> What you have to do
Return the material word for word. Do not include the pictures.

> Dataset section
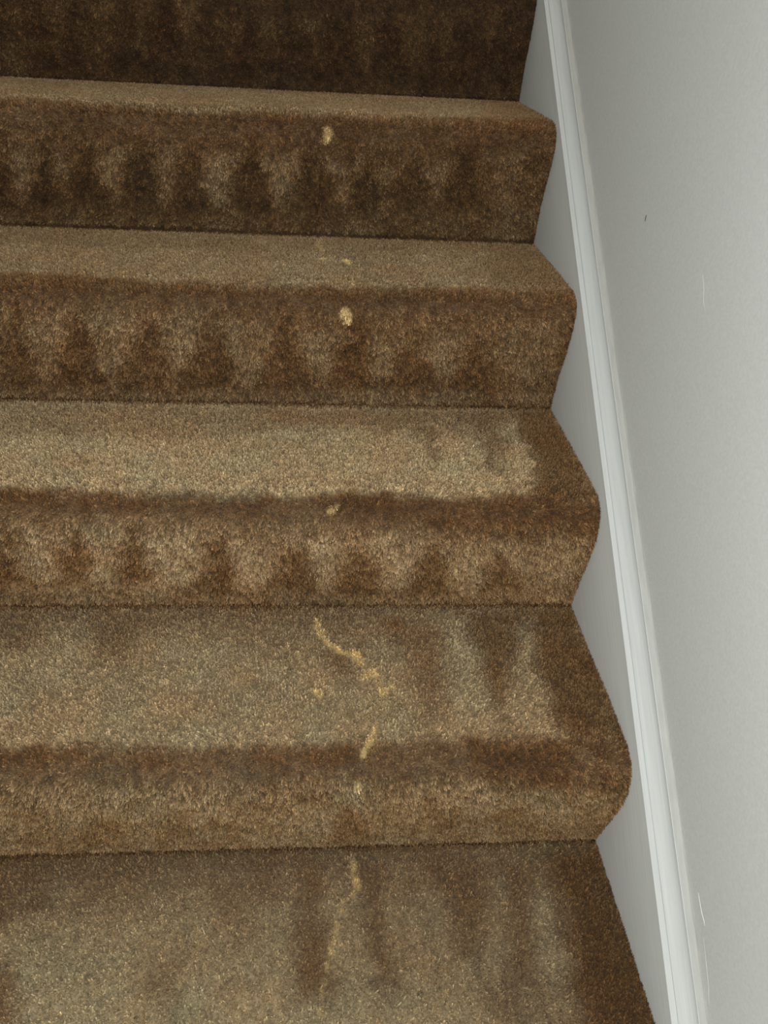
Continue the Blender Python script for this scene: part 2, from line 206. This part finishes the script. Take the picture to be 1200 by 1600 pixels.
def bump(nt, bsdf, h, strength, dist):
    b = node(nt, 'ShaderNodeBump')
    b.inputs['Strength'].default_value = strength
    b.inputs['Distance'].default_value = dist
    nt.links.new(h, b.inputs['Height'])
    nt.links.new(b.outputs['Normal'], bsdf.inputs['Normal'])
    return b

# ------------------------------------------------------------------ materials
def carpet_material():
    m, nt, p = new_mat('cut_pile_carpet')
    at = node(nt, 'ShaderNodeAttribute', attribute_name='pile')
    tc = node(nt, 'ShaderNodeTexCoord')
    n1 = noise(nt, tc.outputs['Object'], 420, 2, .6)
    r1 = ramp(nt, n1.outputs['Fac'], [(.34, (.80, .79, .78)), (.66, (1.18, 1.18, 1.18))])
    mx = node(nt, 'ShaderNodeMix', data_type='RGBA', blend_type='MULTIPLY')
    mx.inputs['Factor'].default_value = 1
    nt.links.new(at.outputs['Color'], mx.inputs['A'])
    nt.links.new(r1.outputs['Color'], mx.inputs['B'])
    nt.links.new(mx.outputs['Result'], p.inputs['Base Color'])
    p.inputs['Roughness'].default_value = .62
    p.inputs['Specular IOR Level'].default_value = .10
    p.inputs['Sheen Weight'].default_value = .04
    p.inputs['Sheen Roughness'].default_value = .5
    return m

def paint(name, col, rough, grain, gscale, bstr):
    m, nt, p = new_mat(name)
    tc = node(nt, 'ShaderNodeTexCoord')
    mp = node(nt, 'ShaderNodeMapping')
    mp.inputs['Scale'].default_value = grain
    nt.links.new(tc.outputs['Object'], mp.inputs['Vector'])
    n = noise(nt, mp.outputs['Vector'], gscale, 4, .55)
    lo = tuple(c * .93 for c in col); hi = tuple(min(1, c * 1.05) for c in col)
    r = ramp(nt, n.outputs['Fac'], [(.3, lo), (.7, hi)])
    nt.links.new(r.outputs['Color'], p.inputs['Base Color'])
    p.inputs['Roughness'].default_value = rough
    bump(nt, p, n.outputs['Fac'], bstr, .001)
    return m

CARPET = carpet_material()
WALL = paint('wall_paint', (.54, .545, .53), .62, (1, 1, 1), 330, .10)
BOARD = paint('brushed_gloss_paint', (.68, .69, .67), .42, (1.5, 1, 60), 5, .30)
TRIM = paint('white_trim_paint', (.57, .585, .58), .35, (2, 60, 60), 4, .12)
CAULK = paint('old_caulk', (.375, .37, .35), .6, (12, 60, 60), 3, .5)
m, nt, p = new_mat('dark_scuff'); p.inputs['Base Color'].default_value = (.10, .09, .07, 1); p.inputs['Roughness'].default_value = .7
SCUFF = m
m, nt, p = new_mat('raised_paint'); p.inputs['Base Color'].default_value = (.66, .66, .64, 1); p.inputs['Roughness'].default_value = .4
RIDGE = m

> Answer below
Continue the Blender Python script for this scene: part 2, from line 206. This part finishes the script. Take the picture to be 1200 by 1600 pixels.
def bump(nt, bsdf, h, strength, dist):
    b = node(nt, 'ShaderNodeBump')
    b.inputs['Strength'].default_value = strength
    b.inputs['Distance'].default_value = dist
    nt.links.new(h, b.inputs['Height'])
    nt.links.new(b.outputs['Normal'], bsdf.inputs['Normal'])
    return b

# ------------------------------------------------------------------ materials
def carpet_material():
    m, nt, p = new_mat('cut_pile_carpet')
    at = node(nt, 'ShaderNodeAttribute', attribute_name='pile')
    tc = node(nt, 'ShaderNodeTexCoord')
    n1 = noise(nt, tc.outputs['Object'], 420, 2, .6)
    r1 = ramp(nt, n1.outputs['Fac'], [(.34, (.80, .79, .78)), (.66, (1.18, 1.18, 1.18))])
    mx = node(nt, 'ShaderNodeMix', data_type='RGBA', blend_type='MULTIPLY')
    mx.inputs['Factor'].default_value = 1
    nt.links.new(at.outputs['Color'], mx.inputs['A'])
    nt.links.new(r1.outputs['Color'], mx.inputs['B'])
    nt.links.new(mx.outputs['Result'], p.inputs['Base Color'])
    p.inputs['Roughness'].default_value = .62
    p.inputs['Specular IOR Level'].default_value = .10
    p.inputs['Sheen Weight'].default_value = .04
    p.inputs['Sheen Roughness'].default_value = .5
    return m

def paint(name, col, rough, grain, gscale, bstr):
    m, nt, p = new_mat(name)
    tc = node(nt, 'ShaderNodeTexCoord')
    mp = node(nt, 'ShaderNodeMapping')
    mp.inputs['Scale'].default_value = grain
    nt.links.new(tc.outputs['Object'], mp.inputs['Vector'])
    n = noise(nt, mp.outputs['Vector'], gscale, 4, .55)
    lo = tuple(c * .93 for c in col); hi = tuple(min(1, c * 1.05) for c in col)
    r = ramp(nt, n.outputs['Fac'], [(.3, lo), (.7, hi)])
    nt.links.new(r.outputs['Color'], p.inputs['Base Color'])
    p.inputs['Roughness'].default_value = rough
    bump(nt, p, n.outputs['Fac'], bstr, .001)
    return m

CARPET = carpet_material()
WALL = paint('wall_paint', (.54, .545, .53), .62, (1, 1, 1), 330, .10)
BOARD = paint('brushed_gloss_paint', (.68, .69, .67), .42, (1.5, 1, 60), 5, .30)
TRIM = paint('white_trim_paint', (.57, .585, .58), .35, (2, 60, 60), 4, .12)
CAULK = paint('old_caulk', (.375, .37, .35), .6, (12, 60, 60), 3, .5)
m, nt, p = new_mat('dark_scuff'); p.inputs['Base Color'].default_value = (.10, .09, .07, 1); p.inputs['Roughness'].default_value = .7
SCUFF = m
m, nt, p = new_mat('raised_paint'); p.inputs['Base Color'].default_value = (.66, .66, .64, 1); p.inputs['Roughness'].default_value = .4
RIDGE = m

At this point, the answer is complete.